This article by Miriam Frost is published by Democracy in Africa (DIA). Here is an excerpt:
On 9 August, Kenyans went to the polls for landmark general elections that featured the highest ever number of women candidates, resulting in a record 26 women elected as members of parliament. This was an increase from 23 women elected to parliament in 2017.
But assessing advancements for women’s political participation in Kenya is more complicated than just counting women. Kenya’s electoral and political processes include several temporary special measures, including a two-thirds gender rule for all political positions and reserved legislative seats for women, termed Woman Representative positions, which make up 47 out of the 337 seats in parliament. On the surface, this provision seems like a guaranteed way to increase women’s political representation and ensure women have a voice in and influence over the politics of their country – although women make up over 50 percent of the Kenyan population, they held only 23 percent of seats in the last parliament, including the 47 Woman Representative seats. However, the creation of additional reserved seats for women in legislative bodies can produce further unintended consequences for women by playing into and replicating rather than challenging patriarchal norms, leading to harmful long-term effects for women’s political participation. Instead, governments across the continent should focus on initiatives that make existing structures more inclusive and representative of the diversity of citizens.

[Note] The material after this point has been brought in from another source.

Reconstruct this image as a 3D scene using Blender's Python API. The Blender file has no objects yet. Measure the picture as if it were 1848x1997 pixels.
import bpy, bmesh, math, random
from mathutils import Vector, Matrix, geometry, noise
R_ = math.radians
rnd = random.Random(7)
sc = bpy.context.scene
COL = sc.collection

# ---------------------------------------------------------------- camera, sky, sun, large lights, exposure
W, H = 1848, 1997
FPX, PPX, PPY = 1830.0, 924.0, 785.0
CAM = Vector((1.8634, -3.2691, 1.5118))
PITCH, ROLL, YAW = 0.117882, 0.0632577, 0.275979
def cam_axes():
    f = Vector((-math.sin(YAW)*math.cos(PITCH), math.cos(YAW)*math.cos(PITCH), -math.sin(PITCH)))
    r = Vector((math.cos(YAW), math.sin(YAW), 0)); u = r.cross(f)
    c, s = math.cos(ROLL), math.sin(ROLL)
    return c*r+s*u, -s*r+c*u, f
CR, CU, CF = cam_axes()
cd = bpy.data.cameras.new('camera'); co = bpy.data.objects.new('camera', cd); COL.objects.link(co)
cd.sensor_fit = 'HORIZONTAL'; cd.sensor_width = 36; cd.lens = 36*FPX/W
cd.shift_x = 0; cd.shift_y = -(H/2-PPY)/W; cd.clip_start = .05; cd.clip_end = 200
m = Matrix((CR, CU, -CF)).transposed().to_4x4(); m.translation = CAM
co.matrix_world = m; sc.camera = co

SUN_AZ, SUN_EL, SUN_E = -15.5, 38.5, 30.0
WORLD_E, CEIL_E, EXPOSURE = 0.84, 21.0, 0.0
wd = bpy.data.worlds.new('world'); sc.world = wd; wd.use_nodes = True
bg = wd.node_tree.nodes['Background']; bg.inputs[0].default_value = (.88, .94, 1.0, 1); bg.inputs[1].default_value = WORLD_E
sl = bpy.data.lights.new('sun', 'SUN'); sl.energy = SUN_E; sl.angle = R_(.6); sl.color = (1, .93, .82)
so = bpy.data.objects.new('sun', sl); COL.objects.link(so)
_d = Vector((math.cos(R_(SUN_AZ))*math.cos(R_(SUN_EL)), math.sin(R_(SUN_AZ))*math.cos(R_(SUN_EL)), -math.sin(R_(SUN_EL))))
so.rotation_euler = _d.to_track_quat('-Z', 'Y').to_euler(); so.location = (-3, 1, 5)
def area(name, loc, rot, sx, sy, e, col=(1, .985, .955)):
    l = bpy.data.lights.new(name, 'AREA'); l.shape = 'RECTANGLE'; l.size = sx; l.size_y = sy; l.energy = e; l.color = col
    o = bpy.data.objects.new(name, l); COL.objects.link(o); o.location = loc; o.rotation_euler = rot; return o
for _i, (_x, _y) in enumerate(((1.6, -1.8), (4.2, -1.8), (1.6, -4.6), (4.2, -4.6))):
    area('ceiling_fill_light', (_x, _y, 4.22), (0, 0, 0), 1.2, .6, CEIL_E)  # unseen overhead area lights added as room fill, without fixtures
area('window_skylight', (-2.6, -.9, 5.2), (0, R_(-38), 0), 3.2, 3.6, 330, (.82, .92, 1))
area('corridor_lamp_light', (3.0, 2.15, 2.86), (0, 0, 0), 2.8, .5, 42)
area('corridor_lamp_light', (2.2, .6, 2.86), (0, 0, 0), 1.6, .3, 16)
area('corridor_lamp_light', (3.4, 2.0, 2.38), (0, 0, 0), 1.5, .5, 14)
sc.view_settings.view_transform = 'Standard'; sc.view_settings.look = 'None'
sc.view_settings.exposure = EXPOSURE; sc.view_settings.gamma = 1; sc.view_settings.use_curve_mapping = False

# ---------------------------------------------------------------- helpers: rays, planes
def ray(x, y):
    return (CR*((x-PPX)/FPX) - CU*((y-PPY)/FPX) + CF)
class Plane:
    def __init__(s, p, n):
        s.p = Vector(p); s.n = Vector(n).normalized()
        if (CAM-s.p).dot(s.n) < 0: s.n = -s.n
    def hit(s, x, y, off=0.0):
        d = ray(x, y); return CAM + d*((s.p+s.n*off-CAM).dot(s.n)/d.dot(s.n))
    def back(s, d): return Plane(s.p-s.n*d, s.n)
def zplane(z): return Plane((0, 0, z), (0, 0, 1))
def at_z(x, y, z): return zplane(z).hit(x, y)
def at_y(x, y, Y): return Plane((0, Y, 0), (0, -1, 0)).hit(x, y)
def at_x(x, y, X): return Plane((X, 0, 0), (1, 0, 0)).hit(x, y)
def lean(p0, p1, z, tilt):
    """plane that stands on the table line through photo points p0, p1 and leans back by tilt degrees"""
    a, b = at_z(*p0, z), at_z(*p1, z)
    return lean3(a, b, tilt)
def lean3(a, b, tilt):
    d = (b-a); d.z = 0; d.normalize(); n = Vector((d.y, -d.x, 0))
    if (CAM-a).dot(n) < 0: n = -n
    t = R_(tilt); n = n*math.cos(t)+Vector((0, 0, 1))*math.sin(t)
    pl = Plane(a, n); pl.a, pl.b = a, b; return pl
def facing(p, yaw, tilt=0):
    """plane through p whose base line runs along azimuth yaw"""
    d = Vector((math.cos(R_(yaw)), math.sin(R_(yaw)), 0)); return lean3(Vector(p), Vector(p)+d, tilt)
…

Reserved seats for women in parliament are not a new initiative (Kenya’s system dates to 2010), though they have recently gained prominence through several successful or failed attempts at legislation on the continent. Benin’s January 2023 legislative elections will see the election of 24 women to new seats in the National Assembly stemming from a 2019 constitutional amendment. Tanzania and Uganda, among others, have also implemented some form of reserved seats for women in their parliaments. Other countries have not been as successful. In March, Nigerian lawmakers voted down a suite of five women-focused amendments to the constitution, including one that would have created additional seats reserved for women for each state in Nigeria’s Senate and House of Representatives. In February, a bill that would have created sixteen additional seats reserved for women in the Gambia’s National Assembly did not pass due to a lack of quorum.